The columns also support a suspended sterile corridor, which connects areas beyond security checkpoints, with steel rods that double as the support for the corridor’s glazing.
“Together, the tree-column system and curved roof show how structural design can drive efficiency, not only cutting steel and glass use but also creating a more sustainable, comfortable environment for passengers,” Johnson said.
Additional sustainability elements include a roof and facade tuned to bring in controlled daylight to reduce the need for artificial lighting. Semi-mixed air systems will also focus conditioned air more on the occupied zone near the floors of high-ceiling areas for more energy savings.
Airline industry flex
The International Air Transport Association expects airline industry revenues to reach a historic high of $979 billion this year, a 1.3% increase over last year. While revenues traditionally follow global gross domestic product, the association sees airline profitability increasing despite a slowdown in global GDP growth this year, driven by falling oil prices and gains in passenger efficiency.
Passenger load factors – the ratios of paying passenger miles to available passenger miles – are expected to reach an all-time high of 84%, according to the IATA’s June financial outlook.
In support of airlines, Concourse D will offer flexibility features to improve the efficiency of airline operations. Eighteen of the concourse’s 19 narrow-body gates can be paired together to host wide-body aircraft – those wide enough to accommodate two passenger aisles onboard.
“As one of the country’s busiest layover hubs, O’Hare needs gates that can quicklyadapt – sometimes serving a single wide-body plane, other times two narrow-bodies in the same footprint,” Duncan said. “Adjustable boarding systems and integrated circulation contribute to our design that reduces congestion and turnaround times for airline operations while offering shorter waits and smoother transfers for passengers, together limiting ground time and reducing carbon emissions in the long term.”
Every gate of the new concourse will include international arrival capabilities, further expanding scheduling options for the airlines and smoothing connections for passengers, says Duncan. O’Hare’s Global Terminal will be one of the first domestic-international codeshare terminals in the country, which will open partnership possibilities between airlines to expand their routes.
      Rendering courtesy of city of Chicago
The sterile corridor, which runs along the perimeter, will also be able to serve both domestic and international operations.

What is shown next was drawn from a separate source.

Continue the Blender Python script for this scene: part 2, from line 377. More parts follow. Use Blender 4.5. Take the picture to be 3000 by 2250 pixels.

“Doors open directly into the gate lounge for domestic flights and close to route passengers through customs for international arrivals, giving the airport the ability to ‘flip’ gates as needed without reconfiguring the concourse itself,” Johnson said. “Collectively, the gate sizing, structural layout, and sterile corridors provide a high level of operational flexibility for the airlines, allowing one concourse to efficiently serve both narrow- and wide-body aircrafts while meeting international regulatory requirements.”
More work to come
O’Hare’s Concourse D leads the airport’s $8.2 billion Terminal Area Plan, a vision launched in 2018 that includes a second satellite concourse, replacement of its existing Terminal 2 with the new Global Terminal, and a new underground tunnel to move people and baggage between the expanded facilities, in addition to Concourse D.
When the airport completes construction of Concourse D, the plan’s second satellite concourse, Concourse E, will be built to the west. Also designed by SOM, the additional 24 gates of the second concourse will handle domestic and international flights that do not require customs clearance, such as those from Canada and Ireland.
Beyond the Global Terminal area, O’Hare’s ORDNext initiative completed the expansion of its Terminal 5 in 2023, which added 10 new gates to the airport, and includes the rehabilitation of Terminal 3, with reconfigured passenger flows and 10,000 square feet of new commercial and amenity spaces, scheduled to complete in 2027.